The other part is that I stopped coloring my hair and the gray just looks better on short hair. I’m actually a little dismayed at how much gray I have now — I basically stopped coloring my hair about six months ago, so each time I’ve gone in for a cut (about every six weeks), more and more of the colored hair has been cut off. I think there’s very little left of that last box of color — and even that box was semi-permanent color, so there wouldn’t be a ton of it left anyway. My hair is pretty much its natural color now — and that natural color is completely shot through with gray. It’s no longer just in the isolated strands around my forehead –it’s spread to my temples and the crown and the nape of my neck. I have a gray patch at my part. A patch!

If I’m going to be this gray at 33 — which is young even for the women in my family, and the women on both sides of my family go gray early — I figure I might as well have the most stylish, progressive, daring cut I can. (Keeping in mind I can’t be THAT daring because I am, after all, a lawyer.) And the short hair is that — it’s super cute, it fits my face and style, and I think it keeps me young. (This is a young pixie cut, not soccer mom short hair, after all.)

So I’m pleased with it. My stylist has been going shorter and shorter with each cut and I think she finally got it short enough! And I feel good about it.

Caving in

I’ve been trying to grow the dye out of my hair for a while now—say, about the last four months.  It’s been working pretty well, particularly considering I’ve been having my hair cut shorter and shorter with each trip to the salon.

But yesterday, my dear spouse looked at the top of my head, wrinkled his nose, and said, “The top of your head is getting pretty gray, honey. I think it’s time to color it again.”  I replied that I was trying to grow out the dye and he nodded and then repeated, “It’s getting pretty gray.”

Women in my family tend to go gray early.  I found my first gray hair at 23.  My mom was totally silver by 55. Both of my grandmothers, too.  So I’m doomed to have a full head of gray hair at a relatively young age; I get that.  And I am, to a certain extent OK with that. Philosophically.

But in practice, I don’t really like the gray. It stands out against my (pretty mousy) medium brown hair, it’s coarse, it doesn’t style well, and worst of all, it ages me.

And I think it’s that last one that bothers me the most. I tend to look much younger than I am—and thank you, Mom, for beautiful skin and some early lessons in how to care for it—so the gray really does stand out as a visible sign of my age. It’s not just a vanity thing, either—I don’t mind getting older and I certainly don’t pine for my youth.

No, more than vanity, I worry about its effect on my career. I’m an attorney, and a relatively newly minted one.  But I didn’t go straight to law school after college—I spent six years doing other things, six years I never regret. That means, though, that I am competing on the job market with 25 and 26 year olds.  My resume already marks me as older; the gray, though, I think, really makes that concrete. Jobs are scarce enough as it is and I don’t need potential employers downgrading me because of my age.

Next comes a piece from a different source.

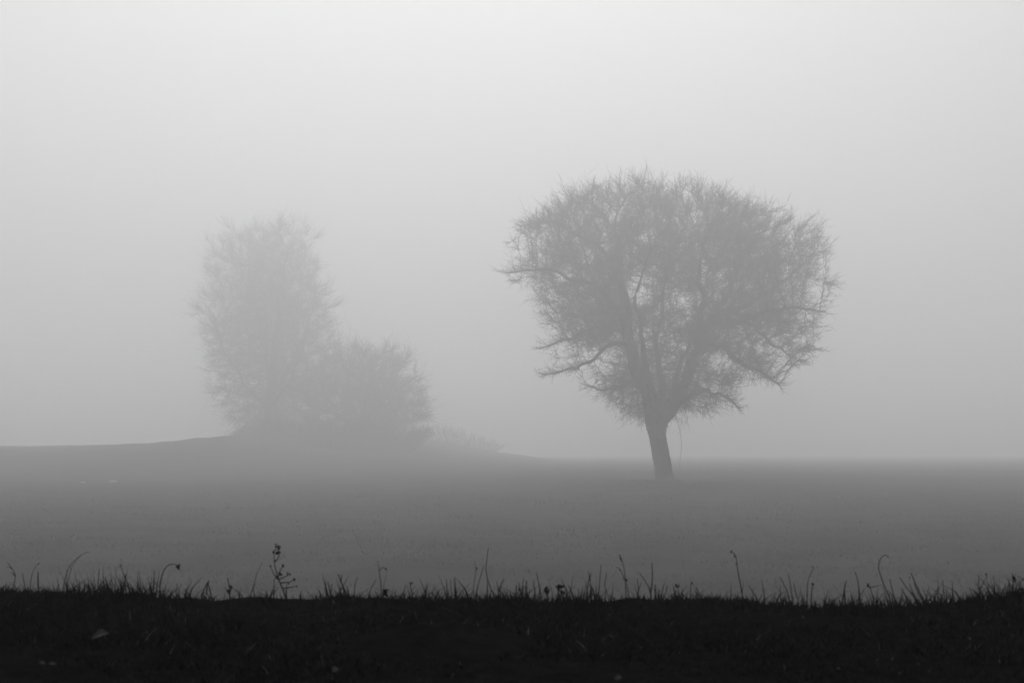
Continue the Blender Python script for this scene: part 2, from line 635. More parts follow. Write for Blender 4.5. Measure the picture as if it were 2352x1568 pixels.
limbs1 = [
    [(1500, 955, 0, 20), (1490, 915, -.1, 19), (1460, 842, -.3, 17), (1438, 758, -.5, 15), (1427, 666, -.6, 12), (1422, 593, -.5, 8), (1412, 530, -.3, 3)],
    [(1514, 955, 0, 11), (1521, 886, .5, 8.5), (1518, 776, .9, 6.5), (1534, 670, 1.2, 4), (1550, 600, 1.3, 1.5)],
    [(1518, 958, 0, 21), (1553, 918, 0, 18), (1588, 856, .1, 15), (1599, 794, .1, 14), (1632, 742, .2, 12), (1690, 712, .3, 9), (1742, 680, .5, 7), (1815, 640, .7, 4), (1870, 590, .8, 2)],
    [(1603, 800, 0, 10), (1625, 790, -.2, 8), (1650, 798, -.4, 7), (1680, 824, -.7, 6), (1720, 850, -.9, 4.5), (1775, 885, -1.1, 2.5)],
    [(1601, 790, 0, 9), (1608, 700, -.6, 8), (1600, 610, -1.0, 6), (1618, 545, -1.3, 2.5)],
    [(1640, 740, 0.2, 8), (1690, 655, .9, 7), (1725, 580, 1.4, 3)],
    [(1438, 752, -.5, 9), (1400, 700, -1, 7.5), (1358, 668, -1.3, 6), (1303, 646, -1.5, 4.5), (1230, 634, -1.7, 3), (1165, 642, -1.8, 1.5)],
    [(1427, 660, -.5, 7), (1394, 585, .2, 6), (1347, 542, .7, 5), (1270, 500, 1.1, 3), (1195, 505, 1.3, 1.5)],
    [(1450, 800, -.3, 6.5), (1410, 790, -.9, 5), (1354, 831, -1.5, 4), (1317, 849, -1.7, 3), (1284, 858, -1.8, 2), (1246, 866, -1.8, 1.5)],
    [(1440, 765, -.4, 7), (1376, 752, .6, 5.5), (1310, 772, 1.2, 4), (1240, 795, 1.5, 1.8)],
    [(1480, 890, 0, 8), (1440, 880, .6, 6), (1400, 892, 1.0, 4), (1352, 882, 1.2, 2)],
    [(1545, 930, 0, 8), (1590, 905, -.6, 5.5), (1640, 905, -1.0, 4), (1685, 940, -1.2, 2)],
    [(1495, 930, -.1, 10), (1470, 810, -1.4, 7), (1450, 700, -2.1, 5), (1478, 590, -2.6, 2)],
    [(1548, 915, .2, 9), (1575, 830, 1.3, 6), (1630, 700, 2.3, 4.5), (1662, 590, 2.8, 2)],
    [(1480, 870, 0, 9), (1430, 740, 1.4, 7), (1380, 640, 2.2, 5), (1340, 520, 2.6, 2.5)],
    [(1640, 745, 0, 8), (1700, 740, -1.2, 6), (1770, 720, -1.9, 4.5), (1860, 730, -2.3, 2)],
    [(1690, 712, .3, 6), (1750, 745, 1.3, 5), (1810, 790, 1.7, 3.5), (1870, 825, 1.9, 1.5)],
]
gaps1 = [(a, b, c_ * 0.78, d_ * 0.78) for a, b, c_, d_ in gaps1]
attr1 = crown_points([(1535 + (a - 1535) * 0.975, 690 + (b - 690) * 0.96) for a, b in crown1], 11500, D1, 0.62, 0.4, gaps1, 0.12, soft=0.3, top=(395, 450))
info1 = bare_tree('bare_tree', 'large bare tree with broad rounded crown and leaning trunk, nearest in the fog', limbs1, trunk1, attr1, D1,
                  P(1525, 800, D1), twigs_per=3, step=0.15, kill=0.2, twig_len=(0.18, 0.7), twig_r=0.0064, tip_k=1.15, gaps=gaps1)

D2 = 136.0
crown2 = [(560, 985), (515, 930), (500, 860), (478, 790), (462, 730), (474, 660), (478, 580), (505, 530), (560, 545), (600, 520), (650, 512), (700, 520),
          (730, 545), (738, 610), (752, 660), (768, 705), (760, 750), (752, 800), (745, 870), (720, 960), (660, 995)]
trunk2 = [(620, 1012, 0, 17), (622, 960, 0, 14), (625, 900, 0, 12), (628, 850, 0, 10)]
limbs2 = [
    [(625, 900, 0, 8), (605, 800, .5, 4.5), (570, 690, 1.0, 2.5), (550, 600, 1.2, 1)],
    [(628, 850, 0, 7), (640, 740, -.5, 4.5), (655, 650, -.8, 2.5), (670, 580, -.9, 1)],
    [(624, 910, 0, 6), (675, 800, .8, 4), (700, 710, 1.4, 2.5), (705, 640, 1.6, 1)],
    [(620, 950, 0, 5), (580, 890, -.8, 3), (540, 820, -1.4, 2), (515, 750, -1.6, 1)],
    [(622, 940, 0, 5), (665, 900, -1.2, 3), (705, 840, -2.0, 2), (725, 770, -2.2, 1)],
    [(628, 850, 0, 5), (615, 730, 1.8, 3), (610, 630, 2.4, 1)],
]
attr2 = crown_points([(622 + (a - 622) * 1.14, 800 + (b - 800) * 1.05) for a, b in crown2], 4600, D2, 0.85, 0, soft=1.0, top=(490, 760))
info2 = bare_tree('tall_tree', 'tall blurred tree with flat top, farthest back on the left of the fog', limbs2, trunk2, attr2, D2, P(625, 850, D2),
                  step=0.12, infl=1.6, kill=0.15, twigs_per=3, twig_len=(0.2, 0.8), twig_r=0.0052, tip=0.004, shoots=1, tip_k=0.9)

crown3 = [(700, 990), (690, 900), (735, 820), (790, 800), (850, 808), (905, 795), (935, 800), (955, 850), (975, 900), (990, 945), (975, 975), (930, 985), (860, 995)]
trunk3 = [(830, 1010, 0, 10), (832, 980, 0, 9), (835, 950, 0, 8)]
limbs3 = [
    [(832, 980, 0, 5), (795, 920, .6, 3), (765, 865, 1.0, 1)],
    [(834, 960, 0, 5), (850, 890, -.5, 3), (858, 840, -.8, 1)],
    [(833, 970, 0, 5), (885, 910, .5, 3), (912, 840, .9, 1)],
    [(832, 985, 0, 4), (890, 955, -1, 2.5), (945, 935, -1.5, 1)],
    [(832, 985, 0, 4), (785, 955, -1.3, 2.5), (735, 935, -1.8, 1)],
]
attr3 = crown_points([(835 + (a - 835) * 1.14, 930 + (b - 930) * 1.12) for a, b in crown3], 2600, 130.0, 0.9, 0, soft=0.95, top=(775, 900))
info3 = bare_tree('low_tree', 'low spreading bushy tree leaning against the right side of the tall blurred tree', limbs3, trunk3, attr3, 130.0,
                  P(835, 960, 130), step=0.12, infl=1.6, kill=0.15, twigs_per=3, twig_len=(0.2, 0.8), twig_r=0.0052, tip=0.004, shoots=1, tip_k=0.9)
print('trees', info1[1:], info2[1:], info3[1:], flush=True)


t_ = bpy.data.objects['bare_tree']
mb = MB()
vp = np.array([P(a, b, D1) + np.array((0, -0.25, 0)) for a, b in [(1550, 955), (1559, 985), (1563, 1025), (1559, 1060), (1560, 1088)]])
mb.tube(smooth_poly(vp, 5) - np.array(t_.location), np.linspace(0.012, 0.006, 21), 5)
mb.build('drooping_branch', M_bark, t_)


def thicket(name, label, poly, dist, n, parent_px):
    """scrub: many stems springing from the ground"""
    b = P(parent_px[0], parent_px[1], dist)
    org = np.array((b[0], dist, float(ground_z(b[0], dist))))
    t = empty(name, org)
    tag(t, label, 'bush')
    tips = crown_points(poly, n, dist, 0.7, 0)
    bx = org[0] + (tips[:, 0] - org[0]) * 0.8 + rng.normal(0, .25, n)
    by = dist + (tips[:, 1] - dist) * 0.8 + rng.normal(0, .25, n)
    bz = ground_z(bx, by) - 0.05
    base = np.stack([bx, by, bz], 1)
    mid = (base + tips) / 2 + rng.normal(0, 0.08, (n, 3))
    pts = np.stack([base, mid, tips], 1)
    r = rng.uniform(0.012, 0.024, n)
    v, q = tubes(pts, np.stack([r, r * .7, r * .3], 1), 3)
    s = link('stems', mesh_np('stems', v - org, q), M_twig, t)
    s['kind'] = 'stuff'
    rep = np.repeat(np.arange(n), 5)
    tb = mid[rep] + (tips[rep] - mid[rep]) * rng.random((len(rep), 1))
    tp, tr, _ = twig_set(tb, (tips - mid)[rep] + rng.normal(0, .5, (len(rep), 3)), rng.uniform(.2, .6, len(rep)), np.full(len(rep), .011), .4, .1, org)
    v, q = tubes(tp, tr, 3)
    s = link('twigs', mesh_np('twigs', v - org, q), M_twig, t)
    s['kind'] = 'stuff'
    return t


thicket('scrub_bush', 'dense low scrub on the rise at the foot of the tall blurred tree',
        [(515, 1006), (545, 975), (600, 960), (660, 955), (740, 958), (820, 960), (900, 965), (960, 978), (1010, 995), (1010, 1012), (700, 1015)], 121.0, 2200, (690, 1005))
thicket('low_bush', 'barely visible low bush far off in the fog, right of the low spreading tree',
        [(940, 1030), (965, 990), (1010, 972), (1060, 976), (1105, 988), (1150, 1005), (1175, 1030)], 165.0, 450, (1050, 1040))

# ------------------------------------------------------------------ grass
def blades(bx, by, bz, h, w, lean, bend, segs=3):
    n = len(bx)
    az = rng.uniform(0, 2 * math.pi, n)
    fx = rng.uniform(0, 2 * math.pi, n)
    lat = np.stack([np.cos(fx), np.sin(fx), np.zeros(n)], 1)
    d = np.stack([np.cos(az), np.sin(az), np.zeros(n)], 1)
    base = np.stack([bx, by, bz], 1)
    rows = []
    for s in range(segs + 1):
        t = s / segs
        off = d * ((lean * t + bend * t * t) * h)[:, None]
        up = np.zeros((n, 3))
        up[:, 2] = h * (t - 0.35 * bend * t * t)
        c = base + off + up
        ww = (w * (1 - t ** 1.6) * 0.5)[:, None]
        if s < segs:
            rows.append(c - lat * ww)
            rows.append(c + lat * ww)
        else:
            rows.append(c)
    v = np.stack(rows, 1)
    k = v.shape[1]
    o = (np.arange(n) * k)[:, None]
    q = np.concatenate([o + np.array([[2 * s, 2 * s + 1, 2 * s + 3, 2 * s + 2]]) for s in range(segs - 1)], 0)
    t = o + np.array([[2 * segs - 2, 2 * segs - 1, 2 * segs]])
    return v.reshape(-1, 3), q, t


def mole_mask(x, y):
    m = np.zeros(len(x), bool)
    for px, py, d, w, hgt in MOLES:
        c = P(px, py, d)
        m |= ((x - c[0]) / w) ** 2 + ((y - d) / (w * 1.1)) ** 2 < 1
    return m


def bank_grass(n, y0, y1, hx, hmin, hmax, wmin, wmax, seed):
    x = rng.uniform(-1, 1, n) * hx
    y = rng.uniform(y0, y1, n)
    cl = fnoise(x * 9, y * 9, seed) + 0.6 * fnoise(x * 30, y * 30, seed + 1)
    keep = (cl > rng.uniform(-2.6, 0.3, n)) & ~mole_mask(x, y)
    x, y, cl = x[keep], y[keep], cl[keep]
    h = rng.uniform(hmin, hmax, len(x)) * np.clip(0.75 + 0.4 * cl, 0.35, 1.5)
    w = rng.uniform(wmin, wmax, len(x))
    return x, y, h, w


MBg = []
x, y, h, w = bank_grass(210000, 0.8, 2.05, 1.6, 0.006, 0.018, 0.0012, 0.0028, 6)
# longer blades along the crest of the bank
n2 = 36000
x2 = rng.uniform(-1.6, 1.6, n2)
y2 = RIDGE + rng.normal(-0.01, 0.06, n2)
c2 = fnoise(x2 * 15, y2 * 3, 8) + 0.7 * fnoise(x2 * 52, y2 * 3, 9)
k2 = c2 > rng.uniform(-1.5, 1.0, n2)
x2, y2, c2 = x2[k2], y2[k2], c2[k2]
h2 = (rng.gamma(1.25, 0.0095, len(x2)) + 0.004) * np.clip(0.8 + 0.4 * c2, 0.35, 1.6)
h2 = np.clip(h2 * 0.85, 0.005, 0.045)
X, Y = np.concatenate([x, x2]), np.concatenate([y, y2])
H, W = np.concatenate([h, h2]), np.concatenate([w, 0.0008 + 0.0021 * rng.random(len(x2)) ** 1.4])
lean = rng.uniform(0, 0.75, len(X))
lean[len(x):] = rng.uniform(0, 0.35, len(x2))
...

Still, though, I thought I’d try to grow it out. No one at my current job cares how I look—I don’t meet with clients and I rarely have to be in court. This seemed like the perfect time to let the dye grow out and see just how gray I’d gotten and then decide what to do with it.  Maybe I’d love it! Maybe it would look good. Maybe I’d be happier just being myself—mousy salt-and-pepper instead of from-a-box-red. I was trying to put my philosophy about my hair into practice.

But after hearing yesterday that it was looking pretty bad, I started to get concerned. I am in heavy job-search mode right now and I’m hoping I’ll have some interviews in the next month.

So I bit the bullet and bought another box of color. I did go with a semi-permanent dye, so hopefully it will grow out more softly than the stuff I’ve used in the past. And while it grows out, I’ll continue to muse on how exactly I feel about dying my hair—whether it’s necessary or just expedient—and hope I can stop dying it soon.

Things I’m too old for, #1

I think I’m too old for them, but I just bought these:

platform rope wedges

The spouse claims they look like stripper shoes. I think they make my legs look long, and I bought them for vacation and to wear with a cute embroidered cotton dress, so I figure they’re probably OK.

But I’m definitely too old for them.